> _Scene modeling code data_
◇ ◇ ◇ ◇ ◇ ◇ ◇

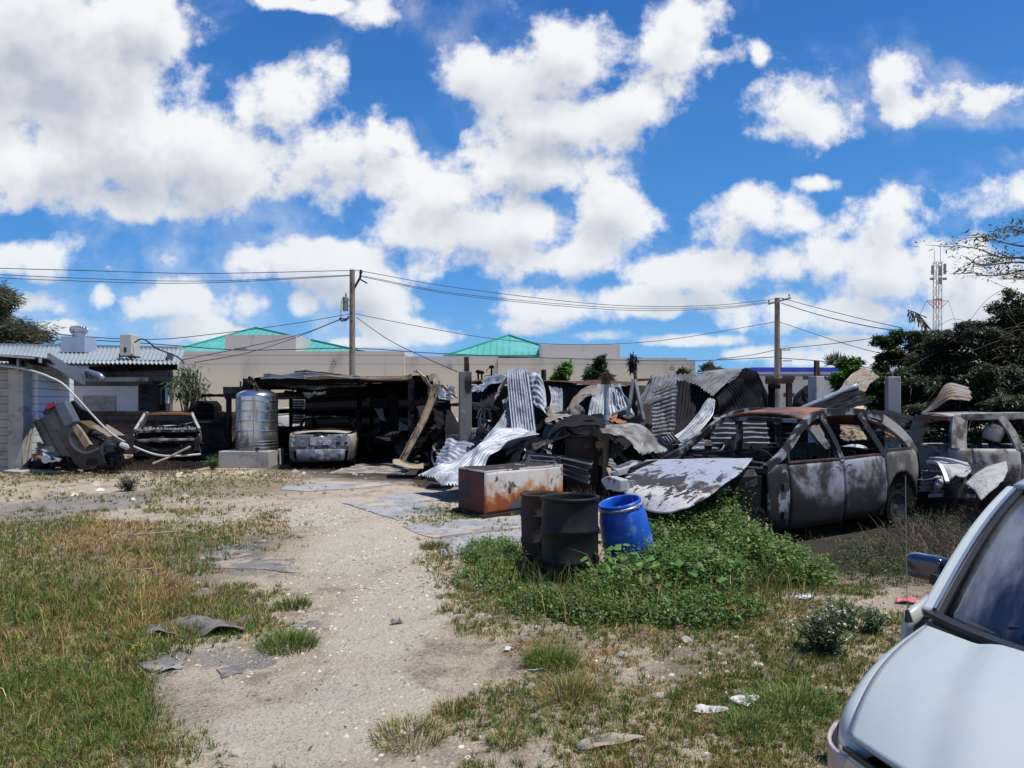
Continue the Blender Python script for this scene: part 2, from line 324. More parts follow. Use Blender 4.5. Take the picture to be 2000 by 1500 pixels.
M['charlt'] = mk('burnt_steel', (.04,.04,.045), .8, .1, spec=.2, layers=[dict(c=SOOT, s=3, lo=.45, hi=.6), dict(c=(.2,.2,.21), s=7, lo=.62, hi=.74), dict(c=RUSTD, s=4, lo=.62, hi=.74)], bump=(20,.5,.02))
M['doorburn'] = mk('scorched_door', (.23,.25,.295), .65, .05, spec=.25, layers=[dict(c=(.030,.026,.025), s=1.7, lo=.39, hi=.58, d=6, r=.66), dict(c=(.30,.30,.31), s=9, lo=.60, hi=.72, k=.5, w=2.5), dict(c=(.16,.085,.05), s=9, lo=.62, hi=.70, st=(1,1,.14), k=.65), dict(c=(.012,.012,.014), ax=2, a=.80, b=.36, n=.6, s=2.2), dict(c=(.02,.02,.02), s=1.7, lo=.62, hi=.75)], bump=(18,.25,.015))
M['burnw'] = mk('scorched_white', (.38,.39,.41), .65, .1, layers=[dict(c=(.05,.05,.055), s=2.3, lo=.47, hi=.58), dict(c=(.3,.3,.31), s=8, lo=.55, hi=.68, k=.7), dict(c=(.42,.25,.12), s=3.2, lo=.66, hi=.76, k=.8)], bump=(18,.3,.02))
M['burnrim'] = mk('scorched_frame', (.21,.225,.25), .65, .05, spec=.25, layers=[dict(c=(.016,.016,.018), s=3.2, lo=.41, hi=.50), dict(c=(.4,.27,.15), s=4, lo=.66, hi=.78, k=.7)], bump=(18,.3,.01))
M['burnq'] = mk('scorched_quarter', (.18,.175,.165), .7, .05, spec=.25, layers=[dict(c=(.07,.064,.06), s=3, lo=.38, hi=.56), dict(c=(.42,.36,.29), s=5, lo=.6, hi=.72, st=(1,1,.3)), dict(c=SOOT, ax=2, a=.85, b=.5, n=.5, s=3)], bump=(18,.3,.015))
M['hoodash'] = mk('ash_flaked_hood', (.56,.535,.50), .6, layers=[dict(c=(.045,.04,.042), ax=2, a=.70, b=.73, n=.95, s=5, d=9, r=.7, w=.8), dict(c=(.30,.335,.39), ax=2, a=.86, b=.89, n=.75, s=4, d=9, r=.7, w=.8), dict(c=(.03,.028,.03), s=3.3, lo=.585, hi=.61, d=9, r=.72, w=1.0), dict(c=(.13,.09,.075), s=5, lo=.60, hi=.64, w=1.), dict(c=(.6,.46,.34), s=3.1, lo=.6, hi=.72, k=.5)], bump=(26,.35,.02))
M['roofrust'] = mk('rusted_roof', (.26,.10,.055), .7, .1, layers=[dict(c=(.09,.05,.045), s=1.8, lo=.42, hi=.62), dict(c=(.40,.17,.09), s=4, lo=.58, hi=.72)], bump=(18,.3,.01))
M['tanburn'] = mk('scorched_tan_paint', (.36,.30,.19), .6, .05, layers=[dict(c=(.36,.355,.34), s=2.4, lo=.48, hi=.62), dict(c=(.2,.15,.10), s=5, lo=.6, hi=.72), dict(c=(.05,.05,.055), ax=2, a=.82, b=.45, n=.7, s=4)], bump=(25,.3,.01))
M['rearburn'] = mk('scorched_rear', (.15,.16,.19), .65, .1, layers=[dict(c=(.40,.41,.44), s=4, lo=.5, hi=.64), dict(c=(.05,.05,.06), s=6, lo=.53, hi=.64), dict(c=SOOT, ax=2, a=.42, b=.2, n=.3, s=4)], bump=(25,.4,.015))
M['brownburn'] = mk('scorched_brown', (.27,.25,.23), .75, .1, layers=[dict(c=(.09,.075,.065), s=2.5, lo=.45, hi=.6), dict(c=(.33,.32,.31), s=3, lo=.58, hi=.7), dict(c=(.2,.1,.05), s=3.4, lo=.62, hi=.74), dict(c=SOOT, ax=2, a=.75, b=.35, n=.6, s=3)], bump=(25,.4,.02))
M['palecar'] = mk('scorched_pale', (.36,.345,.325), .75, .05, spec=.25, layers=[dict(c=(.085,.075,.068), s=2.6, lo=.46, hi=.62), dict(c=(.35,.33,.31), s=6, lo=.6, hi=.7, k=.7), dict(c=(.26,.165,.10), s=4, lo=.60, hi=.72), dict(c=(.17,.08,.04), s=7, lo=.60, hi=.70, st=(1,1,.16), k=.7), dict(c=SOOT, ax=2, a=.7, b=.35, n=.6, s=3)], bump=(25,.3,.02))
M['rust'] = mk('rust', (.085,.048,.036), .9, spec=.2, layers=[dict(c=(.04,.028,.024), s=5, lo=.45, hi=.62), dict(c=(.17,.08,.045), s=9, lo=.6, hi=.72)], bump=(30,.4,.01))
M['orange'] = mk('orange_rust', (.24,.10,.04), .75, layers=[dict(c=(.32,.21,.13), s=4, lo=.55, hi=.7), dict(c=(.12,.06,.04), s=5, lo=.6, hi=.7)], bump=(20,.3,.01))
M['ash'] = mk('ash', (.42,.415,.415), .95, layers=[dict(c=(.32,.32,.33), s=6, lo=.45, hi=.62), dict(c=(.06,.06,.06), s=9, lo=.58, hi=.68)], bump=(25,.9,.04))
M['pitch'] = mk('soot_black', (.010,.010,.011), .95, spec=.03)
M['dark'] = mk('dark_opening', (.01,.01,.012), .6)
M['frzw'] = mk('rusting_freezer_front', (.54,.53,.50), .55, layers=[dict(c=(.42,.19,.06), ax=2, a=.60, b=.30, n=1.25, s=3.0, r=.66), dict(c=(.24,.065,.022), ax=2, a=.40, b=.22, n=1.1, s=4.2, r=.66), dict(c=(.075,.085,.11), s=2.2, lo=.555, hi=.58, r=.66), dict(c=(.34,.14,.05), s=20, lo=.62, hi=.7, k=.5)], bump=(22,.15,.01))
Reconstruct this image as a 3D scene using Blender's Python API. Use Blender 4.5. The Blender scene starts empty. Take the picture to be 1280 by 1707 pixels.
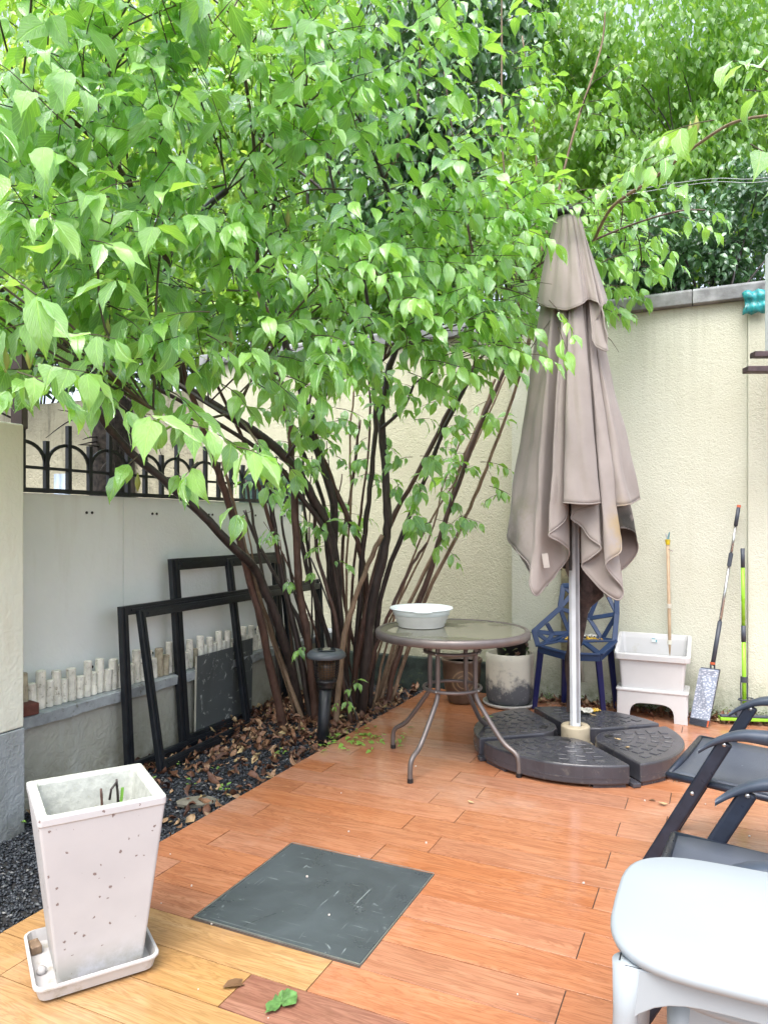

◇ ◇ ◇ ◇ ◇ ◇ ◇

> _TASK TO CARRY OUT_
Transcribe every entry word for word, but omit the pictures.

> _THE SOLUTION_
Continue the Blender Python script for this scene: part 2, from line 324. More parts follow. Use Blender 4.5. Take the picture to be 2000 by 1500 pixels.
M['charlt'] = mk('burnt_steel', (.04,.04,.045), .8, .1, spec=.2, layers=[dict(c=SOOT, s=3, lo=.45, hi=.6), dict(c=(.2,.2,.21), s=7, lo=.62, hi=.74), dict(c=RUSTD, s=4, lo=.62, hi=.74)], bump=(20,.5,.02))
M['doorburn'] = mk('scorched_door', (.23,.25,.295), .65, .05, spec=.25, layers=[dict(c=(.030,.026,.025), s=1.7, lo=.39, hi=.58, d=6, r=.66), dict(c=(.30,.30,.31), s=9, lo=.60, hi=.72, k=.5, w=2.5), dict(c=(.16,.085,.05), s=9, lo=.62, hi=.70, st=(1,1,.14), k=.65), dict(c=(.012,.012,.014), ax=2, a=.80, b=.36, n=.6, s=2.2), dict(c=(.02,.02,.02), s=1.7, lo=.62, hi=.75)], bump=(18,.25,.015))
M['burnw'] = mk('scorched_white', (.38,.39,.41), .65, .1, layers=[dict(c=(.05,.05,.055), s=2.3, lo=.47, hi=.58), dict(c=(.3,.3,.31), s=8, lo=.55, hi=.68, k=.7), dict(c=(.42,.25,.12), s=3.2, lo=.66, hi=.76, k=.8)], bump=(18,.3,.02))
M['burnrim'] = mk('scorched_frame', (.21,.225,.25), .65, .05, spec=.25, layers=[dict(c=(.016,.016,.018), s=3.2, lo=.41, hi=.50), dict(c=(.4,.27,.15), s=4, lo=.66, hi=.78, k=.7)], bump=(18,.3,.01))
M['burnq'] = mk('scorched_quarter', (.18,.175,.165), .7, .05, spec=.25, layers=[dict(c=(.07,.064,.06), s=3, lo=.38, hi=.56), dict(c=(.42,.36,.29), s=5, lo=.6, hi=.72, st=(1,1,.3)), dict(c=SOOT, ax=2, a=.85, b=.5, n=.5, s=3)], bump=(18,.3,.015))
M['hoodash'] = mk('ash_flaked_hood', (.56,.535,.50), .6, layers=[dict(c=(.045,.04,.042), ax=2, a=.70, b=.73, n=.95, s=5, d=9, r=.7, w=.8), dict(c=(.30,.335,.39), ax=2, a=.86, b=.89, n=.75, s=4, d=9, r=.7, w=.8), dict(c=(.03,.028,.03), s=3.3, lo=.585, hi=.61, d=9, r=.72, w=1.0), dict(c=(.13,.09,.075), s=5, lo=.60, hi=.64, w=1.), dict(c=(.6,.46,.34), s=3.1, lo=.6, hi=.72, k=.5)], bump=(26,.35,.02))
M['roofrust'] = mk('rusted_roof', (.26,.10,.055), .7, .1, layers=[dict(c=(.09,.05,.045), s=1.8, lo=.42, hi=.62), dict(c=(.40,.17,.09), s=4, lo=.58, hi=.72)], bump=(18,.3,.01))
M['tanburn'] = mk('scorched_tan_paint', (.36,.30,.19), .6, .05, layers=[dict(c=(.36,.355,.34), s=2.4, lo=.48, hi=.62), dict(c=(.2,.15,.10), s=5, lo=.6, hi=.72), dict(c=(.05,.05,.055), ax=2, a=.82, b=.45, n=.7, s=4)], bump=(25,.3,.01))
M['rearburn'] = mk('scorched_rear', (.15,.16,.19), .65, .1, layers=[dict(c=(.40,.41,.44), s=4, lo=.5, hi=.64), dict(c=(.05,.05,.06), s=6, lo=.53, hi=.64), dict(c=SOOT, ax=2, a=.42, b=.2, n=.3, s=4)], bump=(25,.4,.015))
M['brownburn'] = mk('scorched_brown', (.27,.25,.23), .75, .1, layers=[dict(c=(.09,.075,.065), s=2.5, lo=.45, hi=.6), dict(c=(.33,.32,.31), s=3, lo=.58, hi=.7), dict(c=(.2,.1,.05), s=3.4, lo=.62, hi=.74), dict(c=SOOT, ax=2, a=.75, b=.35, n=.6, s=3)], bump=(25,.4,.02))
M['palecar'] = mk('scorched_pale', (.36,.345,.325), .75, .05, spec=.25, layers=[dict(c=(.085,.075,.068), s=2.6, lo=.46, hi=.62), dict(c=(.35,.33,.31), s=6, lo=.6, hi=.7, k=.7), dict(c=(.26,.165,.10), s=4, lo=.60, hi=.72), dict(c=(.17,.08,.04), s=7, lo=.60, hi=.70, st=(1,1,.16), k=.7), dict(c=SOOT, ax=2, a=.7, b=.35, n=.6, s=3)], bump=(25,.3,.02))
M['rust'] = mk('rust', (.085,.048,.036), .9, spec=.2, layers=[dict(c=(.04,.028,.024), s=5, lo=.45, hi=.62), dict(c=(.17,.08,.045), s=9, lo=.6, hi=.72)], bump=(30,.4,.01))
M['orange'] = mk('orange_rust', (.24,.10,.04), .75, layers=[dict(c=(.32,.21,.13), s=4, lo=.55, hi=.7), dict(c=(.12,.06,.04), s=5, lo=.6, hi=.7)], bump=(20,.3,.01))
M['ash'] = mk('ash', (.42,.415,.415), .95, layers=[dict(c=(.32,.32,.33), s=6, lo=.45, hi=.62), dict(c=(.06,.06,.06), s=9, lo=.58, hi=.68)], bump=(25,.9,.04))
M['pitch'] = mk('soot_black', (.010,.010,.011), .95, spec=.03)
M['dark'] = mk('dark_opening', (.01,.01,.012), .6)
M['frzw'] = mk('rusting_freezer_front', (.54,.53,.50), .55, layers=[dict(c=(.42,.19,.06), ax=2, a=.60, b=.30, n=1.25, s=3.0, r=.66), dict(c=(.24,.065,.022), ax=2, a=.40, b=.22, n=1.1, s=4.2, r=.66), dict(c=(.075,.085,.11), s=2.2, lo=.555, hi=.58, r=.66), dict(c=(.34,.14,.05), s=20, lo=.62, hi=.7, k=.5)], bump=(22,.15,.01))
Reconstruct this image as a 3D scene using Blender's Python API. Use Blender 4.5. The Blender scene starts empty. Take the picture to be 1280 by 1707 pixels.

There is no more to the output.